Le bouddhisme - Bernard Faure

Bernard Faure est un des meilleurs spécialistes universitaires français du bouddhisme, en particulier japonais. Il enseigne aujourd’hui à l’université de Columbia à New-York. On lui doit une excellente mise au point sur cette religion, parue en 2004 dans la non moins excellente collection « idées reçues » des éditions du Cavalier bleu.

Dans ce petit livre, Faure examine une vingtaine d’idées reçues sur le bouddhisme. Par exemple : « le bouddhisme est une religion tolérante », « le bouddhisme n’est pas une religion mais une philosophie » ou encore « le bouddhisme récuse l’existence du moi ». S’appuyant sur une connaissance profonde des pratiques contemporaines et des sources, Faure montre que la religion qui est pratiquée aujourd’hui en Occident, que ce soit sous sa forme tibétaine ou japonaise (zen), est souvent assez éloignée des pratiques des populations d’Asie et constitue de ce fait ce que les spécialistes appellent un « néo-bouddhisme ».
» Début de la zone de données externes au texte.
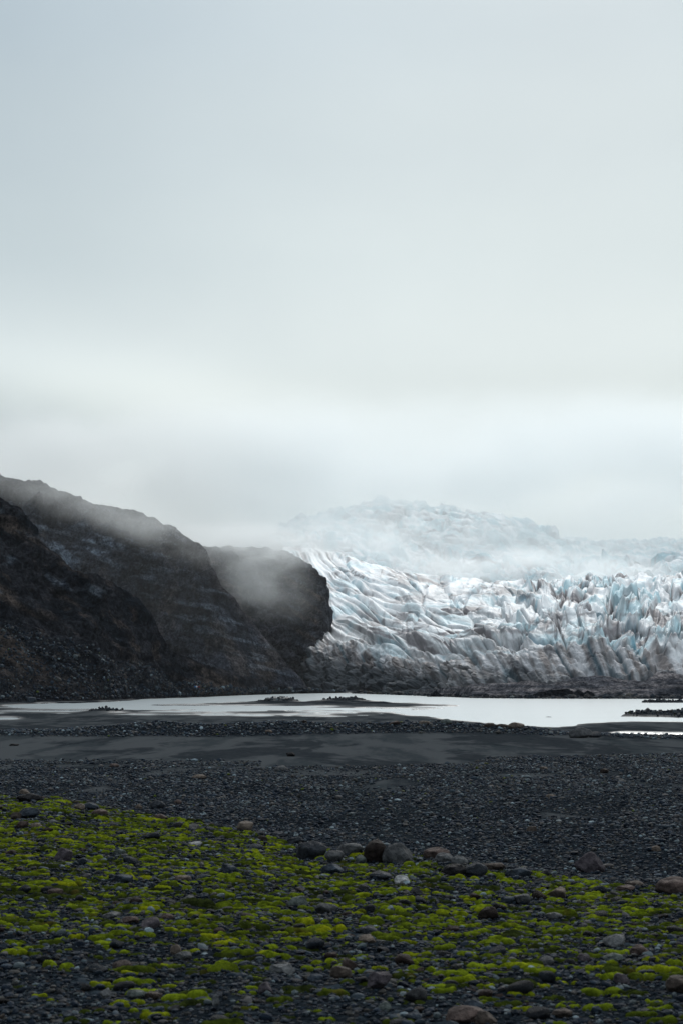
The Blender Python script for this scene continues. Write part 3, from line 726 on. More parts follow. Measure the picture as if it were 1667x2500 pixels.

Ce néo-bouddhisme est en quelque sorte une adaptation du bouddhisme à la mentalité occidentale contemporaine, marquée par la rationalité et par l’individualisme. Ainsi, Faure relève que le bouddhisme pratiqué en Asie est très attaché aux rituels, qu’il est souvent teinté de pratiques magiques destinées à obtenir les faveurs des divinités, que l’Eveil est souvent mis au second plan par les pratiquants qui recherchent avant tout des bénéfices mondains (succès, richesses, prestige), qu’il est aussi lié avec la politique et le nationalisme (par exemple au Japon et au Sri-Lanka), qu’il est une religion d’abord communautaire (la Sangha est un des trois Trésors) –ce qui hérisse fréquemment les individualistes que nous sommes en Occident, etc. Quant à la tolérance et au pacifisme pour lesquels le bouddhisme est réputé, Faure ne les nie pas, mais apporte quelques bémols basés sur l’histoire (l’implication des moines zen dans la politique impérialiste japonaise de la première moitié du 20e siècle, et la situation des femmes dans le bouddhisme, pour mentionner deux exemples).

Bref, ce livre permet une approche nuancée, fondée sur une description neutre et objective, qui questionne les pratiquants occidentaux, parfois (souvent ?...) pris dans une approche idéalisée de cette religion au point d’en faire une sorte de nouvelle spiritualité, assez éloignée de la pratique –très diversifiée !– des pays asiatiques. Et Faure de conclure : « Il faut sans doute se féliciter de cette nouvelle spiritualité, à la fois « plurielle » et « universelle ». Mais on peut aussi se demander pourquoi elle doit encore se réclamer du bouddhisme, et n’est pas simplement une forme, relativement modérée certes, de spiritualité de type « New Age ». D’un autre côté, au nom de quoi refuser à ceux qui s’en réclament le label bouddhiste ? N’ayant pas pour ma part cette autorité, je me contente de poser la question. »

Une question qu’il est sans doute utile de se poser en tant que pratiquant. Et le livre de Faure aide à le faire et ainsi à réfléchir sur sa pratique.

jean

Faure, B. (2004). Le bouddhisme. Paris : Cavalier bleu. 124 p.